■ WHAT THIS TASK INVOLVES
All of the data should be output character for character, except the pictures.
#### RECORDED INFORMATION
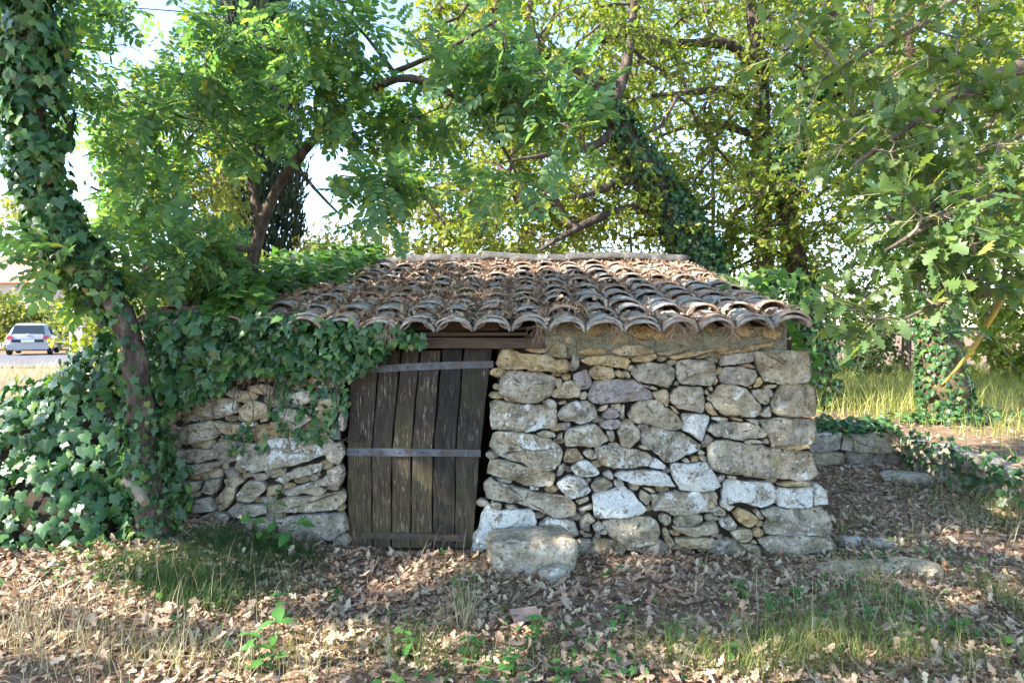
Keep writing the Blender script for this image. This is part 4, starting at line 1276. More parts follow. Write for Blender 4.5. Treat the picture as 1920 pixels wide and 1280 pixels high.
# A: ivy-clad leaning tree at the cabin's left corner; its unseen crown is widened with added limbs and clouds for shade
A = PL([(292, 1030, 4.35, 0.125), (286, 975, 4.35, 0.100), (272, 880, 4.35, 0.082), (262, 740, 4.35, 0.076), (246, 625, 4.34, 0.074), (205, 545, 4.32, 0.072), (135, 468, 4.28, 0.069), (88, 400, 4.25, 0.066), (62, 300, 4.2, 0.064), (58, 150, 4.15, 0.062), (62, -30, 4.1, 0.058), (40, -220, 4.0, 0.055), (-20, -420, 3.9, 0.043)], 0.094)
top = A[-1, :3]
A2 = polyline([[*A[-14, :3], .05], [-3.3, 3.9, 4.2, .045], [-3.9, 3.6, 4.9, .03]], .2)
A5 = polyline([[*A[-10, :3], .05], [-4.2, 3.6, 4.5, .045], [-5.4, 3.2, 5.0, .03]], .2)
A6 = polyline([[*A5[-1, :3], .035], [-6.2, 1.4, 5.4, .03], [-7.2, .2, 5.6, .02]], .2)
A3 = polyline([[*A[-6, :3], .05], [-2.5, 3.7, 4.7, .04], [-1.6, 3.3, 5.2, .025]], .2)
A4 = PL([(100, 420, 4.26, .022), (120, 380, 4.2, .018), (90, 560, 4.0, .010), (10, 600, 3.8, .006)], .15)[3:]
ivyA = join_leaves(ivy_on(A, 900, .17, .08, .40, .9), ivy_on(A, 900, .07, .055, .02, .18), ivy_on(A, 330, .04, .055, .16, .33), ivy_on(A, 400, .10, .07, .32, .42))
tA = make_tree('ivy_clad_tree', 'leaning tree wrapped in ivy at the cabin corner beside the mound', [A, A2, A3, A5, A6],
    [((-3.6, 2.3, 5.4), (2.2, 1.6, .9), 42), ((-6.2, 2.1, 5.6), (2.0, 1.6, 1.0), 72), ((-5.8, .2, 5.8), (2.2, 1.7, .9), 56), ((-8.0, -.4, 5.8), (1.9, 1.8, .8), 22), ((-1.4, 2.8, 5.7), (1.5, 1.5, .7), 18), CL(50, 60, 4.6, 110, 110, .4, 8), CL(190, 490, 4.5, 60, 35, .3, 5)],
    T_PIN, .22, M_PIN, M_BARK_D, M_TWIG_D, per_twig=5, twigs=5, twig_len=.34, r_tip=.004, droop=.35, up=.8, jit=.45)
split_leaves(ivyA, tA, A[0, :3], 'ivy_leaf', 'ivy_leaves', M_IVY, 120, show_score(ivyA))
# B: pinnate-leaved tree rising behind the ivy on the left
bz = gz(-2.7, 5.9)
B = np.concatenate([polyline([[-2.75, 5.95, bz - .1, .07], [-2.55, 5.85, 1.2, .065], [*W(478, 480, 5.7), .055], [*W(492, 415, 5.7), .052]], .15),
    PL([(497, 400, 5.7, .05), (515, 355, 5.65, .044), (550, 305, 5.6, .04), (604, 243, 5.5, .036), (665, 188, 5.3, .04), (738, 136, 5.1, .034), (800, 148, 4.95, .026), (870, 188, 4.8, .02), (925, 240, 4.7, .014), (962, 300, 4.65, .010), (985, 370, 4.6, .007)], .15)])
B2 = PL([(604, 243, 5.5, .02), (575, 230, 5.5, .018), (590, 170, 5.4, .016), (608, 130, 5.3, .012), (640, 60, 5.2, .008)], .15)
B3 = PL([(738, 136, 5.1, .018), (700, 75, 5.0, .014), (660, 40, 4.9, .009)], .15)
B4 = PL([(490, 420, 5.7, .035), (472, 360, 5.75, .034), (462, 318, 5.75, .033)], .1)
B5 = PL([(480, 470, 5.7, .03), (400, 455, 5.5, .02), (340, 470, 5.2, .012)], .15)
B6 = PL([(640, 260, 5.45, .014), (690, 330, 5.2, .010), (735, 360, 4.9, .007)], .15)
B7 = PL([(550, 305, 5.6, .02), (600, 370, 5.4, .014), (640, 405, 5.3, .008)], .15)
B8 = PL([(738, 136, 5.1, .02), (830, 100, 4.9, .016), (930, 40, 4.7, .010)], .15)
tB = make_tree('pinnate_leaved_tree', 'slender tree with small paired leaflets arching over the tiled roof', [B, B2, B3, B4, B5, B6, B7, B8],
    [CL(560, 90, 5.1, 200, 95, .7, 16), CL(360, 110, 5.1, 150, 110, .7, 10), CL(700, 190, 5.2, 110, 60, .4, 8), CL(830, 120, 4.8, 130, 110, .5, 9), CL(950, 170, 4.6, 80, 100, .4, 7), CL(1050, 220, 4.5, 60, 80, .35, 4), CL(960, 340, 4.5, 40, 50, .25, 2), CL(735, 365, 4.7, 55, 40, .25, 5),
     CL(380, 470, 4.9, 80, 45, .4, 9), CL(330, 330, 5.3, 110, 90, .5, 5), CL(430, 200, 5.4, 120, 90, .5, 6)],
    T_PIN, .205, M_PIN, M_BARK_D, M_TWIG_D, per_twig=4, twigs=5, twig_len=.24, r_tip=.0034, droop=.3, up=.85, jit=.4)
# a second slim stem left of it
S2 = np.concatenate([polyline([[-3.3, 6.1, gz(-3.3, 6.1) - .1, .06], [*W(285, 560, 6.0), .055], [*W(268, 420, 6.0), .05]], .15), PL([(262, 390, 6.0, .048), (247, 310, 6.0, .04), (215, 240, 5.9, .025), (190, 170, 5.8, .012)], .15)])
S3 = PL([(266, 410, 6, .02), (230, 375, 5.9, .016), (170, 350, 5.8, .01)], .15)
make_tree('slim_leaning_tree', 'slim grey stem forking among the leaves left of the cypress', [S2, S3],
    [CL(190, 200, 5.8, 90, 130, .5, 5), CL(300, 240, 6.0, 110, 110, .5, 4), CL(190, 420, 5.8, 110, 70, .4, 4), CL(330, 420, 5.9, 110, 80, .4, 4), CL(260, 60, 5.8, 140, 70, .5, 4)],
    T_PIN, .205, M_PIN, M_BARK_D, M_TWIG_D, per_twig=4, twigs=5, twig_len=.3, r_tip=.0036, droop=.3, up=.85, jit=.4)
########
■ ANSWER TO THIS EXERCISE
Keep writing the Blender script for this image. This is part 4, starting at line 1276. More parts follow. Write for Blender 4.5. Treat the picture as 1920 pixels wide and 1280 pixels high.
# A: ivy-clad leaning tree at the cabin's left corner; its unseen crown is widened with added limbs and clouds for shade
A = PL([(292, 1030, 4.35, 0.125), (286, 975, 4.35, 0.100), (272, 880, 4.35, 0.082), (262, 740, 4.35, 0.076), (246, 625, 4.34, 0.074), (205, 545, 4.32, 0.072), (135, 468, 4.28, 0.069), (88, 400, 4.25, 0.066), (62, 300, 4.2, 0.064), (58, 150, 4.15, 0.062), (62, -30, 4.1, 0.058), (40, -220, 4.0, 0.055), (-20, -420, 3.9, 0.043)], 0.094)
top = A[-1, :3]
A2 = polyline([[*A[-14, :3], .05], [-3.3, 3.9, 4.2, .045], [-3.9, 3.6, 4.9, .03]], .2)
A5 = polyline([[*A[-10, :3], .05], [-4.2, 3.6, 4.5, .045], [-5.4, 3.2, 5.0, .03]], .2)
A6 = polyline([[*A5[-1, :3], .035], [-6.2, 1.4, 5.4, .03], [-7.2, .2, 5.6, .02]], .2)
A3 = polyline([[*A[-6, :3], .05], [-2.5, 3.7, 4.7, .04], [-1.6, 3.3, 5.2, .025]], .2)
A4 = PL([(100, 420, 4.26, .022), (120, 380, 4.2, .018), (90, 560, 4.0, .010), (10, 600, 3.8, .006)], .15)[3:]
ivyA = join_leaves(ivy_on(A, 900, .17, .08, .40, .9), ivy_on(A, 900, .07, .055, .02, .18), ivy_on(A, 330, .04, .055, .16, .33), ivy_on(A, 400, .10, .07, .32, .42))
tA = make_tree('ivy_clad_tree', 'leaning tree wrapped in ivy at the cabin corner beside the mound', [A, A2, A3, A5, A6],
    [((-3.6, 2.3, 5.4), (2.2, 1.6, .9), 42), ((-6.2, 2.1, 5.6), (2.0, 1.6, 1.0), 72), ((-5.8, .2, 5.8), (2.2, 1.7, .9), 56), ((-8.0, -.4, 5.8), (1.9, 1.8, .8), 22), ((-1.4, 2.8, 5.7), (1.5, 1.5, .7), 18), CL(50, 60, 4.6, 110, 110, .4, 8), CL(190, 490, 4.5, 60, 35, .3, 5)],
    T_PIN, .22, M_PIN, M_BARK_D, M_TWIG_D, per_twig=5, twigs=5, twig_len=.34, r_tip=.004, droop=.35, up=.8, jit=.45)
split_leaves(ivyA, tA, A[0, :3], 'ivy_leaf', 'ivy_leaves', M_IVY, 120, show_score(ivyA))
# B: pinnate-leaved tree rising behind the ivy on the left
bz = gz(-2.7, 5.9)
B = np.concatenate([polyline([[-2.75, 5.95, bz - .1, .07], [-2.55, 5.85, 1.2, .065], [*W(478, 480, 5.7), .055], [*W(492, 415, 5.7), .052]], .15),
    PL([(497, 400, 5.7, .05), (515, 355, 5.65, .044), (550, 305, 5.6, .04), (604, 243, 5.5, .036), (665, 188, 5.3, .04), (738, 136, 5.1, .034), (800, 148, 4.95, .026), (870, 188, 4.8, .02), (925, 240, 4.7, .014), (962, 300, 4.65, .010), (985, 370, 4.6, .007)], .15)])
B2 = PL([(604, 243, 5.5, .02), (575, 230, 5.5, .018), (590, 170, 5.4, .016), (608, 130, 5.3, .012), (640, 60, 5.2, .008)], .15)
B3 = PL([(738, 136, 5.1, .018), (700, 75, 5.0, .014), (660, 40, 4.9, .009)], .15)
B4 = PL([(490, 420, 5.7, .035), (472, 360, 5.75, .034), (462, 318, 5.75, .033)], .1)
B5 = PL([(480, 470, 5.7, .03), (400, 455, 5.5, .02), (340, 470, 5.2, .012)], .15)
B6 = PL([(640, 260, 5.45, .014), (690, 330, 5.2, .010), (735, 360, 4.9, .007)], .15)
B7 = PL([(550, 305, 5.6, .02), (600, 370, 5.4, .014), (640, 405, 5.3, .008)], .15)
B8 = PL([(738, 136, 5.1, .02), (830, 100, 4.9, .016), (930, 40, 4.7, .010)], .15)
tB = make_tree('pinnate_leaved_tree', 'slender tree with small paired leaflets arching over the tiled roof', [B, B2, B3, B4, B5, B6, B7, B8],
    [CL(560, 90, 5.1, 200, 95, .7, 16), CL(360, 110, 5.1, 150, 110, .7, 10), CL(700, 190, 5.2, 110, 60, .4, 8), CL(830, 120, 4.8, 130, 110, .5, 9), CL(950, 170, 4.6, 80, 100, .4, 7), CL(1050, 220, 4.5, 60, 80, .35, 4), CL(960, 340, 4.5, 40, 50, .25, 2), CL(735, 365, 4.7, 55, 40, .25, 5),
     CL(380, 470, 4.9, 80, 45, .4, 9), CL(330, 330, 5.3, 110, 90, .5, 5), CL(430, 200, 5.4, 120, 90, .5, 6)],
    T_PIN, .205, M_PIN, M_BARK_D, M_TWIG_D, per_twig=4, twigs=5, twig_len=.24, r_tip=.0034, droop=.3, up=.85, jit=.4)
# a second slim stem left of it
S2 = np.concatenate([polyline([[-3.3, 6.1, gz(-3.3, 6.1) - .1, .06], [*W(285, 560, 6.0), .055], [*W(268, 420, 6.0), .05]], .15), PL([(262, 390, 6.0, .048), (247, 310, 6.0, .04), (215, 240, 5.9, .025), (190, 170, 5.8, .012)], .15)])
S3 = PL([(266, 410, 6, .02), (230, 375, 5.9, .016), (170, 350, 5.8, .01)], .15)
make_tree('slim_leaning_tree', 'slim grey stem forking among the leaves left of the cypress', [S2, S3],
    [CL(190, 200, 5.8, 90, 130, .5, 5), CL(300, 240, 6.0, 110, 110, .5, 4), CL(190, 420, 5.8, 110, 70, .4, 4), CL(330, 420, 5.9, 110, 80, .4, 4), CL(260, 60, 5.8, 140, 70, .5, 4)],
    T_PIN, .205, M_PIN, M_BARK_D, M_TWIG_D, per_twig=4, twigs=5, twig_len=.3, r_tip=.0036, droop=.3, up=.85, jit=.4)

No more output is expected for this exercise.